The Laguna Beach Design Review Board continued a planned single‑family house at 31502 South Coast Highway to a date uncertain on Oct. 9 and directed city staff to begin an initial environmental study focused on potential archaeological resources.
Staff planner Daniel presented the project, which proposed a roughly 3,400‑square‑foot home with an attached two‑car garage, decks and street‑front sidewalk improvements on a vacant lot in South Laguna. Staff noted revisions since an August hearing: the applicant removed a rooftop deck, recessed part of the master‑bedroom wall and lowered the highest roofline by about 1.5 feet. Staff recommended approval and had concluded the project was eligible for a categorical CEQA exemption.

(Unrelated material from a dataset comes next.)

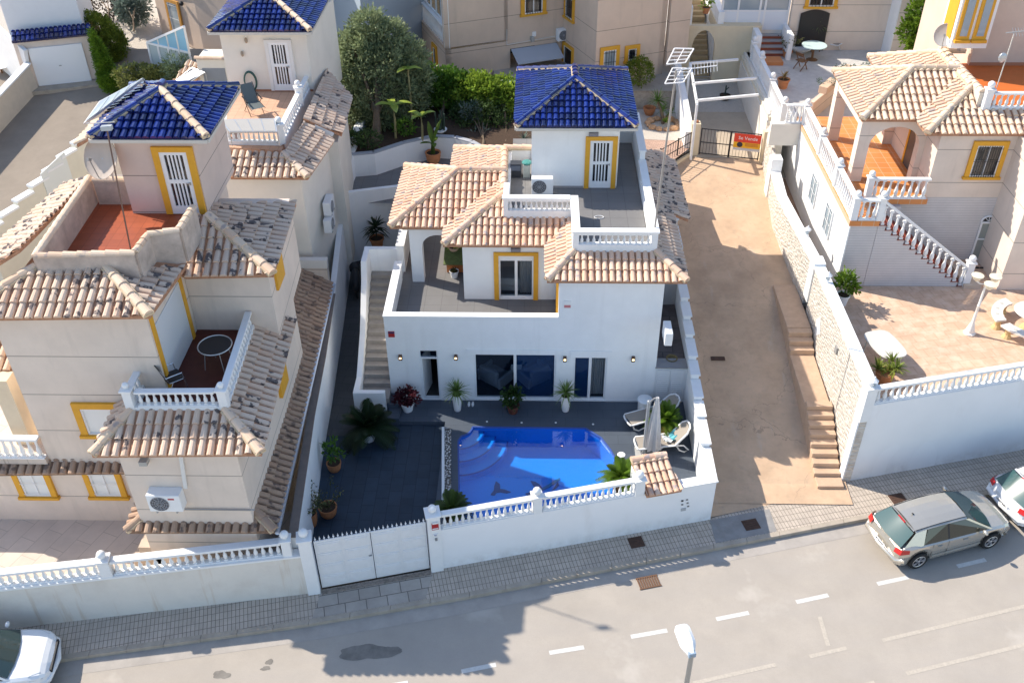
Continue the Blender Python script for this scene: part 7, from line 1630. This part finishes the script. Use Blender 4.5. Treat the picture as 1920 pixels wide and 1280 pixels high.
potted('potted_aloe','orange dried aloe in pot at the far terrace corner',P(1467,165,zf),mat('orange_pot'),.28,.45,'bucket',yu(40,.42,.05,.1,.2),leafm('straw_leaf',(.50,.34,.12),(.28,.17,.05),.4))
potted('potted_cactus','two dark pots with a small cactus on the gate court floor',P(1358,190,zc),black,.26,.35,'bucket',lambda q,h:(q.tube([(0,0,h),(0,0,h+.5)],[.04,.03],6),q.tube([(0,0,h+.25),(.15,0,h+.4)],[.03,.02],6)),mat('cactus_green'))
potted('potted_plant','green plant in a pot at the head of the cream stairs',P(1323,25,6.6),terracotta,.2,.3,'bucket',lambda q,h:crown(q,[((0,0,h+.25),(.28,.26,.3))],160,.16,.08,.2),limel)

# ================================================================== furniture by the pool and on the far terrace
loungef=mat('lounger_plastic',(.80,.80,.79),.4); slingm=mat('taupe_sling',(.33,.29,.245),.8,noise=.06,nscale=40)
def lounger(label,loc,rz,back,group='white sun loungers by the pool'):
    t=thing('sun_lounger',label,'sun lounger',loc,rz,group=group)   # foot end at -x, head at +x
    for s_ in (-1,1):
        q=MB(); y=s_*.31; q.tube([(-.95,y*.86,.30),(-.90,y,.33),(-.3,y,.34),(.35,y,.34)],.032,8); q.tube([(-.9,y,.33),(-.84,y*1.06,.14),(-.66,y*1.08,.02),(-.45,y*1.06,.08),(-.1,y,.32)],.028,8); q.tube([(.35,y,.34),(.48,y*1.06,.12),(.66,y*1.08,.02),(.80,y*1.05,.10),(.62,y,.30),(.35,y,.34)],.028,8); q.build('side_frame',loungef,t,smooth=2)
    q=MB(); q.tube([(-.95,-.27,.30),(-.985,-.12,.30),(-.985,.12,.30),(-.95,.27,.30)],.032,8); q.build('foot_rail',loungef,t,smooth=2)
    q=MB(); q.obox((-.30,0,.345),(.62,0,0),(0,.285,0),(0,0,.010)); q.build('seat',slingm,t)
    b=Vector((.33,0,.35)); d=Vector((cos(back),0,sin(back))); n=Vector((-sin(back),0,cos(back))); q=MB()
    e=b+d*.78
    q.obox(b+d*.38,d*.37,Vector((0,.27,0)),n*.010); bk=q.build('backrest',slingm,t); q=MB(); q.tube([b+Vector((0,-.31,0)),b+d*.6+Vector((0,-.30,0)),e+Vector((0,-.18,0)),e+d*.05,e+Vector((0,.18,0)),b+d*.6+Vector((0,.30,0)),b+Vector((0,.31,0))],.032,8); q.build('back_frame',loungef,bk,smooth=2); return t
la_=P(1213,790,0); lounger('empty white sun lounger with flat grey sling behind the folded parasol',la_+Vector((.15,.05,0)),radians(22),radians(35))
lb_=P(1237,838,0); lounger('white sun lounger with turquoise towel in front of the potted cycad',lb_+Vector((.1,-.02,0)),radians(9),radians(52))
t=thing('towel','turquoise and white towel crumpled on the front sun lounger','towel',lb_+Vector((.36,.06,.40)),.3); q=MB(); n=9
g_=[[(-.28+.56*i/n,-.2+.4*j/n,.05*sin(i*1.7+j*.9)+.035*cos(j*2.1)+.22*max(0,i/n-.45)) for j in range(n+1)] for i in range(n+1)]
for i in range(n):
    for j in range(n): q.quad(g_[i][j],g_[i+1][j],g_[i+1][j+1],g_[i][j+1],mi=0 if i<4 else 1)
q.build('cloth',[mat('towel_white',(.78,.80,.80),.95),mat('towel_turquoise',(.16,.50,.56),.95)],t,smooth=2)
t=thing('parasol','closed white parasol on a grey pole between the loungers','parasol',P(1212,852,0)); q=MB(); q.tube([(-.10,0,0),(-.10,0,2.35)],.055,12); q.lathe([(.055,2.35),(.05,2.40),(.01,2.42)],(-.10,0,0),12); q.build('pole',mat('parasol_pole',(.42,.43,.44),.35,metal=.4),t)
q=MB(); K=14
rows=[]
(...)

Neighbors and multiple board members urged more study. Sarah Anderson, who lives directly across Monterey Street from the lot, said the project “seems absolutely massive and is completely at the expense of my view,” adding she could not see a meaningful difference between the current stakes and earlier site layout. Architect and neighbor comments emphasized changes the board had requested in August but several residents and one outside consultant raised a separate point: archaeological resources have been documented nearby, and Caltrans has found archaeological deposits along Coast Highway in the area.
Board members said the record did not support a categorical exemption without further work. Chair Jared Gibbs and several members said that, given proximity to documented archaeological sites and Caltrans’ finds, the city should not rely on an exemption but should at minimum undertake an initial study to determine whether archaeological or paleontological resources exist on the site and whether mitigation (such as monitoring during grading) is warranted.
The board voted unanimously to continue the item to a date uncertain and directed staff to pursue an initial study scoped to the possible archaeological/paleontological issues. Chair Gibbs cautioned that continuing to a date uncertain will require the applicant to work with staff on the environmental study; if the study finds potential resources, mitigation or an MND (mitigated negative declaration) would be the next step rather than a CEQA exemption.
The board’s action preserves the applicant’s ability to return with additional technical work. Staff said it would work with the applicant on the necessary CEQA steps and on a focused study to address the board’s concerns about potential subsurface resources in the project area.